What's CBS All-Access, Anyways?

As reported earlier, CBS is planning on producing a Star Trek series set to be seen in early 2017. The premiere will be available on CBS, while the rest are exclusive to CBS All-Access. But, what even is CBS All-Access?

The situation is strikingly similar to when Yahoo! Screen picked up Community to me. In both situations, I was very much aware of the streaming service, but many others probably would not. In
fact, CBS All-Access has grown in awareness substantially today only, through the announcement of the news and post-announcement articles like this one.

Shows Available

In addition to CBS's current prime time lineup, the following shows have been made available through CBS All-Access.

  • 90210 (the one that aired on FOX through the entire 1990s; interestingly enough it was produced by CBS, hence why they have the rights to stream it)
  • The Brady Bunch
  • CSI
  • CSI: Miami
  • Cheers
  • Everybody Hates Chris 
  • Family Ties
  • Frasier
  • The Game
  • The Guardian
  • I Love Lucy
  • Jag (the predecessor of NCIS that NBC gave up on after one season before CBS picked it up)
  • Jericho
  • Macgyver 
  • Medium
  • Melrose Place
  • The Mentalist
  • The Millers
  • Mission: Impossible
  • Nash Bridges
  • The Odd Couple (the one that started in 1970)
  • Perry Mason
  • Stalker
  • Star Trek
  • Star Trek: Deep Space Nine
  • Star Trek: Voyager
  • Star Trek: The Next Generation
  • Taxi
  • The Twilight Zone
  • Twin Peaks
  • Two and a Half Men

Wow. That's a lot of shows if you ask me. CBS has made available most of the above shows in their entirely, though not all (for example, 60 Minutes starts at Season 41, just in case anyone was planning on doing a massive binge on the 48 seasons). Additionally, a certain number may be watched for free (typically between 2 and 9 episodes, from what I've seen). So, what will CBS do with their streaming service, which currently costs $6/month after a one-week free trial once the premiere of the new Star Trek series comes closer?

Ways to Watch

By purchasing CBS All-Access, the episode will be available the next day, just like for the free service. However, certain areas (usually if you live somewhat close to a city) let you stream the episode LIVE by using the service. Additionally, streaming the episode via a Chromecast, Apple TV, etc is no problem.

Theories of How CBS Will Start Treating the Service

Reportedly, Yahoo! lost a ton of money on purchasing Community, which turned out the be a massive disappointment. I'm sure CBS wants anything but that, especially considering they are about to make an extension of sure a legendary franchise. Here are a few options that I would throw out there for everyone to think about in order to optimize the probability of the show being a success:

Option #1: Reduce the Price or Make the Service Free Around the Time It Premieres

In my mind, this would let even more people sign up for the service. If I'm only interested in watching the new Star Trek series and nothing else, I may not want to pay $6/month and may just wait until the series in its entirety is released, and watch it during my one-week free trial. Having a sale on the subscription service leading up to the premiere would certainty up awareness for the service and let CBS make a profit, I think.

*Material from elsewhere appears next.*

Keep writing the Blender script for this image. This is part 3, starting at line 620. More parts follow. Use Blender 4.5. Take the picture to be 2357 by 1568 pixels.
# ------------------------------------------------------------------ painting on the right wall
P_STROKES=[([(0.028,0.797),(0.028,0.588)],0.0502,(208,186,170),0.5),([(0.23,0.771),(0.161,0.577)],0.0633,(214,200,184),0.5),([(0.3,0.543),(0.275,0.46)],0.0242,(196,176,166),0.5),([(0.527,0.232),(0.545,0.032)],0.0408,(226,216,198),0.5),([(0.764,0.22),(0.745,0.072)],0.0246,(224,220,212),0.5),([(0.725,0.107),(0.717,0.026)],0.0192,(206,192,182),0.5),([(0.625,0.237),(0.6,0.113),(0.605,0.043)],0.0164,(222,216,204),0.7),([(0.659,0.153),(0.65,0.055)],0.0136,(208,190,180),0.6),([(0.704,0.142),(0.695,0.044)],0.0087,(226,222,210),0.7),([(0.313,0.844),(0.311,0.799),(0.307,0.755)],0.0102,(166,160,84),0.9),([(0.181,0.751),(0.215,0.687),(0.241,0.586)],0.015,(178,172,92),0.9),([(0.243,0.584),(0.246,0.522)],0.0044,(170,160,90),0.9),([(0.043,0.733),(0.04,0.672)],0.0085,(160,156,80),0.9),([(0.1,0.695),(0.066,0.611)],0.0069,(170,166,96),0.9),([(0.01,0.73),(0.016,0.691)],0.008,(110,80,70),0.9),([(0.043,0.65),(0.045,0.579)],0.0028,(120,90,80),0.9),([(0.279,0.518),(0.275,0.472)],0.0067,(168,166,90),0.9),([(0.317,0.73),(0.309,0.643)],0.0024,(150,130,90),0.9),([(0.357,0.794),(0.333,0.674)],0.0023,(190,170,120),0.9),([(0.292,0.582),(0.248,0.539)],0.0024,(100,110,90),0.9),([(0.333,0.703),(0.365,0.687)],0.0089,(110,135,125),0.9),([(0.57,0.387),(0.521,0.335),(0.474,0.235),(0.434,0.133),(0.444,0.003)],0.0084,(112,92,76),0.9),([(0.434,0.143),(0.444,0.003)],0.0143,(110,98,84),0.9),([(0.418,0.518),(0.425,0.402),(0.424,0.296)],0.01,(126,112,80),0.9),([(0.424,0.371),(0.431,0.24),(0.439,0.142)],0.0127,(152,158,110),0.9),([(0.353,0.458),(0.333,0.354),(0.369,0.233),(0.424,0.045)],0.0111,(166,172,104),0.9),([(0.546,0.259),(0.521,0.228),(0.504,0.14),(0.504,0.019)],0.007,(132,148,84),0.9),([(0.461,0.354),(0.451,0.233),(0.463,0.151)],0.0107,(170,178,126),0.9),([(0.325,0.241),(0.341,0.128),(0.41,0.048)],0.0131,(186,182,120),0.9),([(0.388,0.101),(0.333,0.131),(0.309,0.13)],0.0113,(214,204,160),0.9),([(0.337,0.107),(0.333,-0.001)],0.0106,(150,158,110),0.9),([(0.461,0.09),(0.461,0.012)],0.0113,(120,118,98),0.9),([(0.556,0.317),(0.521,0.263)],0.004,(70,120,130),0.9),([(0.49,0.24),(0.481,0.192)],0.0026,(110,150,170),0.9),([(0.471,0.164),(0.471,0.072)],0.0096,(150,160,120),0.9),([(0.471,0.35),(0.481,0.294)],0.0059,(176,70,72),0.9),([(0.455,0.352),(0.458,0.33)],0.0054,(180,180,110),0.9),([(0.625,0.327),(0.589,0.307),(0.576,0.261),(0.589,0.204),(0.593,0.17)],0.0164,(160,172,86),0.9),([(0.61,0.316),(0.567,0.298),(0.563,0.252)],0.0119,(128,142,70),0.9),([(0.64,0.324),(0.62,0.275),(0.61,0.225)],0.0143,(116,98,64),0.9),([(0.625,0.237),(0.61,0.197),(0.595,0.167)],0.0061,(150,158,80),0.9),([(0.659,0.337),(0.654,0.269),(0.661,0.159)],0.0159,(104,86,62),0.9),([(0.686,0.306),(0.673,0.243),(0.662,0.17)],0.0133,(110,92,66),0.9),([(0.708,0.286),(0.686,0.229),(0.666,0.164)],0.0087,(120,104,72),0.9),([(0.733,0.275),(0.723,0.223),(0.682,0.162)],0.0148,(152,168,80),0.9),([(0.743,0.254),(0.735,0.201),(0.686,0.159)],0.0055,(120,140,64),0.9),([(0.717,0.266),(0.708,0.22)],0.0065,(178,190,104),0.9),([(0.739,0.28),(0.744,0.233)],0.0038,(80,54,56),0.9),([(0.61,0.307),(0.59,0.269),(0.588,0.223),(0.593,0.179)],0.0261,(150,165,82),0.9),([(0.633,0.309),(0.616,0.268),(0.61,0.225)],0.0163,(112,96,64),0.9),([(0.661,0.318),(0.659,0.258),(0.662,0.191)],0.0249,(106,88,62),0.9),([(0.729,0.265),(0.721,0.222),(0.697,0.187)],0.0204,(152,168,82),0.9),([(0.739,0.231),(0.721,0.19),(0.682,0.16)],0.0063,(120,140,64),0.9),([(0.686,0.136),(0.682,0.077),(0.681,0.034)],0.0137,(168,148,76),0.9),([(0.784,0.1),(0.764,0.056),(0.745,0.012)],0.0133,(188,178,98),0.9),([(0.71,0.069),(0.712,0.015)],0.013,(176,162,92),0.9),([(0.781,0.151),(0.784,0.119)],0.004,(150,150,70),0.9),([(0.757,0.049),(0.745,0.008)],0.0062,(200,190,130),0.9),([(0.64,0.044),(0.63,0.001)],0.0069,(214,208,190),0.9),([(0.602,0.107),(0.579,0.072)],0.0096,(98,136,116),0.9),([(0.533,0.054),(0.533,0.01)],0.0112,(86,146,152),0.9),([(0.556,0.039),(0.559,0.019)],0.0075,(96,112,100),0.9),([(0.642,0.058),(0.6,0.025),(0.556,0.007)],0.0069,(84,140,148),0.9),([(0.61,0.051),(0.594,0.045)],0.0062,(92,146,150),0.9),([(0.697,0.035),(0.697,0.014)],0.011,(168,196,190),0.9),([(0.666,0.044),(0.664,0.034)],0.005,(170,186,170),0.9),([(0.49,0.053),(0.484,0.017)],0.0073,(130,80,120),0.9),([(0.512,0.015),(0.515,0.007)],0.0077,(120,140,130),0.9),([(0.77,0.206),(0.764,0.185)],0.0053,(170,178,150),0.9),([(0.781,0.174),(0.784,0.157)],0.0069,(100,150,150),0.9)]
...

Option #2: Air Another Show Exclusively on CBS All-Access

Again, people may not be willing to pay for the service if they are interested in this one show. Perhaps try airing another drama, or even a comedy, on the service? I would especially advocate for doing a remake or revival of a show exclusively online. Any suggestions?

The four existing Star Trek series on CBS All-Access must be doing relatively well for them
considering they are going to make a new one. I also think it's a great idea to premiere it on the actual television to raise awareness.

It seems like CBS is trying to compete with the likes of HBO in the streaming service battle, which reportedly sees an unbelievable increase in viewers online (more on that later). I'm intrigued by the strategy, and truly think it may pay off. We may be witnessing the future of scripted television series, everyone.